Veteran’s Day 2022

Celebrating Our Nation’s Veterans

By: Carl Block, Esq.

November 11, 2022

On November 11, 2022, the California courts will be closed in honor of Veterans Day. Veterans Day honors all of those who have served our country in war or in peace, and we are grateful for their dedication to duty, honor, and the dignity they displayed through their service to America.
Veterans Day was originally named Armistice Day, in honor of the signing of the armistice that ended World War 1 on November 11, 1918. Senate Concurrent Resolution 18, Sixty Ninth Congress, passed June 4, 2026, requested the President of the United States issue a proclamation calling or the display of the flag of the United States on all Government buildings on November 11 and for the observance of the day with ceremonies to express our gratitude for peace and our desire for the continuance of friendly relations with all other peoples.

On Armistice Day in 1945, President Truman’s proclamation recognized that it was a fitting time to honor the heroes of World War 2. He called upon the people of the United States to observe November 11, 1945, as Armistice Day by recalling the valor and sacrifices of those Americans who brought victory in 1918, and by dedicating themselves to the building of an enduring peace among the countries of the world.

In 1954, after the Korean War, the 93rd Congress amended the previous law, striking out the word “Armistice” and inserting in its place the word “’Veterans” to honor American veterans of all wars.
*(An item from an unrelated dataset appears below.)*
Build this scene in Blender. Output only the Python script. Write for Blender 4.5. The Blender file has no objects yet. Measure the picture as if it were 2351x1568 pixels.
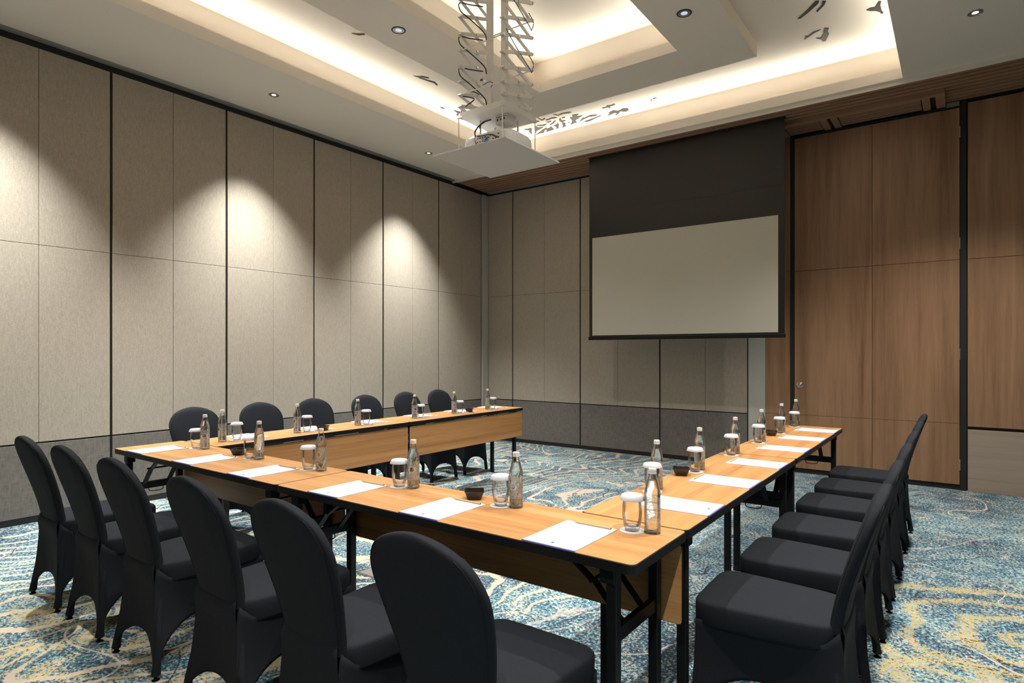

That same year, President Eisenhower issued the first Veterans Day Proclamation which stated “I, Dwight D. Eisenhower, President of the Unite States of America, do hereby call upon all of our citizens to observe Thursday, November 11, 1954, as Veterans Day. On that day let us solemnly remember the sacrifices of all those who fought so valiantly, on the seas, in the air, and on foreign shores, to preserve our heritage of freedom, and let us reconsecrate ourselves to the task of promoting an enduring peace so that their efforts shall not have been in vain.

In the 1981 Veterans Day Presidential Proclamation, President Ronald Regan continued the trend of recognizing all veterans. President Regan proclaims “The willingness of our citizens to give freely and unselfishly of themselves, even their lives, in defense of our democratic principles, gives this great Nation continued strength and vitality. From Valley Forge to Vietnam, through war and peace, valiant Americans have answered the call to duty with honor and dignity.”
A very small percentage of current living adults in the United States have served in the military. A very small percentage have been called to serve with duty, honor, and dignity to help achieve our nation’s vital military objectives.

Last weekend, I went to watch the annual Army – Air Force football game. I sat at a table with a Vietnam veteran. He told me some of the stories of his fellow airmen . . . friendships that grew, sights they saw, and sacrifices they made. I was humbled by the stories he told about duty, honor, and dignity. If you should have the opportunity, seek out a veteran, thank them for their service, and take the time to listen to their stories. You will be touched, and you will come away with a much greater understanding of what it means to be an American who has answered the call to serve with duty, honor and dignity.